Economists and psychologists tell us that Homo sapiens are risk averse by nature. I am willing to take the opposite position. I will be a Giraffe; put my neck out; by saying from the start that this cabinet will not be any different or more effective than any of the last 4-5 ones. Pity the Lebanese.  

Monday, January 6, 2014

Lebanese Sovereign Debt: A TikingTime Bomb




This column has devoted a number of columns over the past few years what it labeled as the dire need for Lebanon to take major active and meaningful steps to deal with the danger that the sovereign debt posses for the whole country. Well, I do hope that you resist the temptation to argue that since nothing drastic has happened in that specific field then this must mean that all the warnings can be dismissed as false alarms. That would be the furthest thing from the truth.

There are a few reasons why Lebanon has been given a pass so far despite its mishandling of its sovereign debt. The geopolitical strategic position of the country in addition to its relatively small size of sovereign debt in absolute terms plus the good sum of annual immigrant remittance and its substantial holdings of gold stocks have combined to shelter the economy from what would have been normal attacks given its weak sovereign debt data. It is to be noted that a few countries that are in a stronger economic shape than Lebanon yet they have been subjected to substantial economic pressures that have forced them to adopt certain policies that will strengthen their financial foreign accounts.

Please allow me to pose a question that I hope will help illustrate the difficulties that are threatening Lebanon on the economic front. Let us assume that the reader has an annual income of $43,000 and that the total debt accumulated for a variety of reasons amounts to about $62,000. Assume furthermore that the debt service averages about 7% per annum while the revenue is not expected to rise by more than 1.5-2% per annum. As you can see from the above a very simple calculation will show that the increase in revenue per annum would approximate $800 while the debt service would amount to about $4300 each year. This means that this typical reader will experience an increased debt load every year and that the debt/income ratio must climb.

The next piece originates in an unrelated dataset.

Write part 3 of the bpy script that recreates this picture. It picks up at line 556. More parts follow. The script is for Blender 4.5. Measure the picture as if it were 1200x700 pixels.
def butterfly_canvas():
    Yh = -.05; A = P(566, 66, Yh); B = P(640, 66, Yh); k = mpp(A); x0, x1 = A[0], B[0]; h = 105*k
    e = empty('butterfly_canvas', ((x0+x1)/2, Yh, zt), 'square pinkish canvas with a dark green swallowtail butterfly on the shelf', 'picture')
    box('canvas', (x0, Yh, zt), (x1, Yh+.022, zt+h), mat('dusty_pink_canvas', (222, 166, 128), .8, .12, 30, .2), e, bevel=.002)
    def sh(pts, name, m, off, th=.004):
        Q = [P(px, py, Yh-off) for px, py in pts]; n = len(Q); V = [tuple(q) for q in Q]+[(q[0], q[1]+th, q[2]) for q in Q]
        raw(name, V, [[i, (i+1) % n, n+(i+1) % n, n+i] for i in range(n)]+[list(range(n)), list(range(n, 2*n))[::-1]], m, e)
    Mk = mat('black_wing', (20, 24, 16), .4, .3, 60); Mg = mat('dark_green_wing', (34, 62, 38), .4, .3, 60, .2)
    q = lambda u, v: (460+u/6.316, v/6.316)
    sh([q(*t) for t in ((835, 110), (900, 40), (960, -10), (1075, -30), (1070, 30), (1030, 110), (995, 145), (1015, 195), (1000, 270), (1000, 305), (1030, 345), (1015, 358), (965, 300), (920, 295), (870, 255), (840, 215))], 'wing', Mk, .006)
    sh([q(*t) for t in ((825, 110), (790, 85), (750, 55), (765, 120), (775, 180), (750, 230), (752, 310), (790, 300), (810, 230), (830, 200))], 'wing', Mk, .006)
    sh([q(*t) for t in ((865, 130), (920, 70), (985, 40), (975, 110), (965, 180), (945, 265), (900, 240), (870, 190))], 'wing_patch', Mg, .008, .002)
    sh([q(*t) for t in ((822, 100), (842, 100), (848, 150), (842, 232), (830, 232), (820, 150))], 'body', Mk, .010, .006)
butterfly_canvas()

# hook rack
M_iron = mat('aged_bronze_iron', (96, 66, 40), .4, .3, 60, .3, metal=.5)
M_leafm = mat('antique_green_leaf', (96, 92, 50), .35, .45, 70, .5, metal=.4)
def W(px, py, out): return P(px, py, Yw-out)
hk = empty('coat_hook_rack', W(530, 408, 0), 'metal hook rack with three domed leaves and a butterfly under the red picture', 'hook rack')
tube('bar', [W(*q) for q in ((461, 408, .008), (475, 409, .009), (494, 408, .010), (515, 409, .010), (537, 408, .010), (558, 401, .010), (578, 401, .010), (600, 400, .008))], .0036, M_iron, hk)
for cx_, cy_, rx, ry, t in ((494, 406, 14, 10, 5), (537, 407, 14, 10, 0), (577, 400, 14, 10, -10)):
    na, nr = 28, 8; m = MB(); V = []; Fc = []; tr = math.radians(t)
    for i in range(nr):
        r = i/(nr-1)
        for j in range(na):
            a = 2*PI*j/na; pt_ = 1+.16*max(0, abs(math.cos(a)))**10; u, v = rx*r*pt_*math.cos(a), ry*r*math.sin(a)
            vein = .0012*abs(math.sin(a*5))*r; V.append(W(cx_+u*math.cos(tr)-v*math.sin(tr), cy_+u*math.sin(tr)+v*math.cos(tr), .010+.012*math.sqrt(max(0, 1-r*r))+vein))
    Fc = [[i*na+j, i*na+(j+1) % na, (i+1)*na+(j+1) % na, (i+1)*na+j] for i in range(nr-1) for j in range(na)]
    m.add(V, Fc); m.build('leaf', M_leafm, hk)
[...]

At times inflation can come to the rescue of debtors that have obtained their borrowings at a fixed long term rate. But this ‘trick’ commonly known as repression will not work in Lebanon since the Lebanese authorities depend on constantly refinancing the accumulated sovereign debt. It is also to be noted that even the domestic portion of the sovereign debt will experience higher interest rates as a result of a high rate of inflation. The rationale for that is very simple, the banks will not settle for , say 8% interest rate if the rate of inflation is 7%. Ads the rate of domestic inflation increases so would the interest rate paid on the domestic portion of the debt. The same would also hole for the external debt since a high rate of inflation would affect the rate of foreign exchange and would thus increase the premiums demanded to insure the Lebanese debt. That in turn will translate into higher financing burden.  Even the gold reserves cannot help rescue the economy since once sold then the heath of the economy would weaken substantially.

The lesson from the above is that the current debt/GDP ratio of about 144% will deteriorate each and every year even if Lebanon manages to grow at 3-4% each year. A rough calculation would indicate that by 2020 the debt/GDP in Lebanon would be expected to be about 175%. That would be one of the highest rates of indebtedness in the world besides Japan whose total debt is essentially issued in its own currency.

I am willing to stick my neck out one more time to warn that the special circumstances that have combined thus far to prevent a severe financial crisis in Lebanon cannot be relied upon to last forever. Actually, as Nassim Taleb, the leading financial philosopher in the world has been preaching for a few years: plan for and expect black swans. Many risk distributions have thick tails and the probabilities of avoiding major breakdowns are not as large as what used to be expected even under normal distributions. So how likely is it for a weak distribution to avoid a major breakdown when it is built on weak foundations? Not very likely.